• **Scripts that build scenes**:
◆ ◆ ◆ ◆ ◆ ◆ ◆
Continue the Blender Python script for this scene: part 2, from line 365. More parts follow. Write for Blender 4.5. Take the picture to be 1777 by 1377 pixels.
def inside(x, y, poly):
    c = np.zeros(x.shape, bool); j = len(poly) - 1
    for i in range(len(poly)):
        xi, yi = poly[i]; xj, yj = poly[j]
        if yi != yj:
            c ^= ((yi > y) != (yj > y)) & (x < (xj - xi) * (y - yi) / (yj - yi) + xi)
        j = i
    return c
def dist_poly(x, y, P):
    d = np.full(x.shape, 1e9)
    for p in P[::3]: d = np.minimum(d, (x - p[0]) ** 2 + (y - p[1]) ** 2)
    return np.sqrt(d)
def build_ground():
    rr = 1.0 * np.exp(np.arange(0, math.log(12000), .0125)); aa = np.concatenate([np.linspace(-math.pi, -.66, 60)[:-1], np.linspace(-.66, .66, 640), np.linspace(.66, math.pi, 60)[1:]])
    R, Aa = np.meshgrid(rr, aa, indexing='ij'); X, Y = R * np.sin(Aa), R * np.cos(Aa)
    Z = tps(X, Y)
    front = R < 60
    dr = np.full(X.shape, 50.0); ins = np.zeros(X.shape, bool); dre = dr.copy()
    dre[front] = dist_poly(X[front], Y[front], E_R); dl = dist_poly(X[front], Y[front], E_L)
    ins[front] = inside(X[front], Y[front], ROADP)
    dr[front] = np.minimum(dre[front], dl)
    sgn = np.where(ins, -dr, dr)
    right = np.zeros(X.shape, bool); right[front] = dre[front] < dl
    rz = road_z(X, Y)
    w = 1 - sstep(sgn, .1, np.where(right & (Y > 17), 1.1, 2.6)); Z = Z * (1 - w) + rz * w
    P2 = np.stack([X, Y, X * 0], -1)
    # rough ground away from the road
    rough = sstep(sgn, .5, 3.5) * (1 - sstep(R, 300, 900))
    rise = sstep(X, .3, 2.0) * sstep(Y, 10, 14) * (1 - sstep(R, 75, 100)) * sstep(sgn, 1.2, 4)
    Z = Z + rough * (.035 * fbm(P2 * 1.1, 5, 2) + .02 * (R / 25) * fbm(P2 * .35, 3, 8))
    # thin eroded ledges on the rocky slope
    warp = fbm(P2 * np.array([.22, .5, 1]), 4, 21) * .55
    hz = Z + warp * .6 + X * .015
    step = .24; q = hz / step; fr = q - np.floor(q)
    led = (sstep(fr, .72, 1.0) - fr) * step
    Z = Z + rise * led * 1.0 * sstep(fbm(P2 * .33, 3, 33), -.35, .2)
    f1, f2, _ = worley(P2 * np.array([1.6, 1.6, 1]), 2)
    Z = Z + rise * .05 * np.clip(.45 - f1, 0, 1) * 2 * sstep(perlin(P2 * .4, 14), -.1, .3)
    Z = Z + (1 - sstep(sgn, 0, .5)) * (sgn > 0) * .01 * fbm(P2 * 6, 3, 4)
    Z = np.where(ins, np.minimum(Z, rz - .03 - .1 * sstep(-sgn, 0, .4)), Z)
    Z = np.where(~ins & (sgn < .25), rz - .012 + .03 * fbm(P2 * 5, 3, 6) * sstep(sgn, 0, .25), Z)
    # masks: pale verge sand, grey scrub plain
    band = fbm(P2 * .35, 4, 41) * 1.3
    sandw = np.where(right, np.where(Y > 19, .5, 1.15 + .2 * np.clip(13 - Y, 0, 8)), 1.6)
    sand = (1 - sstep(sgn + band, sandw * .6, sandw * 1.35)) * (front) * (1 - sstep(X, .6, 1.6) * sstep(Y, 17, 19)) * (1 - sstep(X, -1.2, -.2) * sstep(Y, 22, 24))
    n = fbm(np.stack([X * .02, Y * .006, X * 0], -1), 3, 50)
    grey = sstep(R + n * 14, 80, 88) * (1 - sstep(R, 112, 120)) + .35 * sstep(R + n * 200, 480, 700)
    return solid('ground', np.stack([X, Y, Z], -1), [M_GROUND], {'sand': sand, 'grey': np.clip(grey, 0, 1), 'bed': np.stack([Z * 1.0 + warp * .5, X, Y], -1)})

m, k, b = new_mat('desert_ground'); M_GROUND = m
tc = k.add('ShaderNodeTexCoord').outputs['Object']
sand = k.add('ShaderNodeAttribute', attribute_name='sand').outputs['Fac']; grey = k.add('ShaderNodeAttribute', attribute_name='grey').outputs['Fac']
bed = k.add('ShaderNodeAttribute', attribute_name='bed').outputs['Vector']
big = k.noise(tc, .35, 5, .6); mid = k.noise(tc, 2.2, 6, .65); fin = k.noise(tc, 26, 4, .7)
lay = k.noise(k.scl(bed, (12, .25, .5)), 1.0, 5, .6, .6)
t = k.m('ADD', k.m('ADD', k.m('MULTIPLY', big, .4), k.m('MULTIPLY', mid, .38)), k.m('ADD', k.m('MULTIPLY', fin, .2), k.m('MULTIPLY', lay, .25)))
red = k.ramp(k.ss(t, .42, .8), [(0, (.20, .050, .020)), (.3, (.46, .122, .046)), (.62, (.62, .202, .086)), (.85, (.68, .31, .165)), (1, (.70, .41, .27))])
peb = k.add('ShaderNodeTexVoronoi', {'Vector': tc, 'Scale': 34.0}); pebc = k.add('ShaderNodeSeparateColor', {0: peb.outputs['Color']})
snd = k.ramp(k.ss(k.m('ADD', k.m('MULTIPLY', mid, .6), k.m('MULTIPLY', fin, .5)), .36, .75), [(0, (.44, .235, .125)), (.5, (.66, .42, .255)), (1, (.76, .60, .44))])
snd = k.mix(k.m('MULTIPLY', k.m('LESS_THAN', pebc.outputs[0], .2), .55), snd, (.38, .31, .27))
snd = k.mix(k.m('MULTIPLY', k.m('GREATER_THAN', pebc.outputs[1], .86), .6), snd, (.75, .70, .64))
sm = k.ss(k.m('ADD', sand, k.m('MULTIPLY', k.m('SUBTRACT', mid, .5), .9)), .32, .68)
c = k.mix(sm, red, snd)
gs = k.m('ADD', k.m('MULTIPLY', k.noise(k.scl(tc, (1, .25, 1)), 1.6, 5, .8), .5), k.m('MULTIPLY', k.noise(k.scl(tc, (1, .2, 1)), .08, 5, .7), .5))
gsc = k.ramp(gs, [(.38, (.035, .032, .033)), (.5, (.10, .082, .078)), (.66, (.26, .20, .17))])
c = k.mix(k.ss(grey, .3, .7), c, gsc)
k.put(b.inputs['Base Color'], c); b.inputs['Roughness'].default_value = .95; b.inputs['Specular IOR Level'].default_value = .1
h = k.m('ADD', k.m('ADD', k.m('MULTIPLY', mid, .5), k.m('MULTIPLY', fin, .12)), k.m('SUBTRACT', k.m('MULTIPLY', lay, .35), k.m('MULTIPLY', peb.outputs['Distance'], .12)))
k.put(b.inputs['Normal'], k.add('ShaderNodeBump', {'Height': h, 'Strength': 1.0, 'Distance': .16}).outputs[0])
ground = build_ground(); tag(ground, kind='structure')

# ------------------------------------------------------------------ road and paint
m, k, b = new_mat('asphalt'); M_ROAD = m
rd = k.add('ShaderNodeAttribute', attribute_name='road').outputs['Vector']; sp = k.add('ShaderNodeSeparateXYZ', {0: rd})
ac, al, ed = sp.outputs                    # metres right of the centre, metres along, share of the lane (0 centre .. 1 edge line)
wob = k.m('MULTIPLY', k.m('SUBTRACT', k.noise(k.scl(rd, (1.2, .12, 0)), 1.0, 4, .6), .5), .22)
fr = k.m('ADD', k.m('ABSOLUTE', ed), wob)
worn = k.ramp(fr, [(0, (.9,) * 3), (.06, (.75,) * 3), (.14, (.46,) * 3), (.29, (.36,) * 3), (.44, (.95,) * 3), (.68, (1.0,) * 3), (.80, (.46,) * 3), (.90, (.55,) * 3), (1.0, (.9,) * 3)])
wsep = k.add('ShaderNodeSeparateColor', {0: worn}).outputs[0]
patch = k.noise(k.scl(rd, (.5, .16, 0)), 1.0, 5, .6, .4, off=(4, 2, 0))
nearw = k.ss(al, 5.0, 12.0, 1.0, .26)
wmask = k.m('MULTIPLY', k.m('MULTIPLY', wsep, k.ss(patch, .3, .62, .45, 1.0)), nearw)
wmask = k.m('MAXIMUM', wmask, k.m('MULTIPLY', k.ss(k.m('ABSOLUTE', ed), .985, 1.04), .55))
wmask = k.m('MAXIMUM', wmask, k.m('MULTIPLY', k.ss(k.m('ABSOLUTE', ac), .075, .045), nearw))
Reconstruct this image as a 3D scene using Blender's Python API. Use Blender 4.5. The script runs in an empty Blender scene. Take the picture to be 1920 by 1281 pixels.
◆ ◆ ◆ ◆ ◆ ◆ ◆
• **PROBLEM REQUIREMENTS**: What is the number of lines in the records that contain the word "from"? Answer with the number and nothing else.

• **FULL RESPONSE**: 2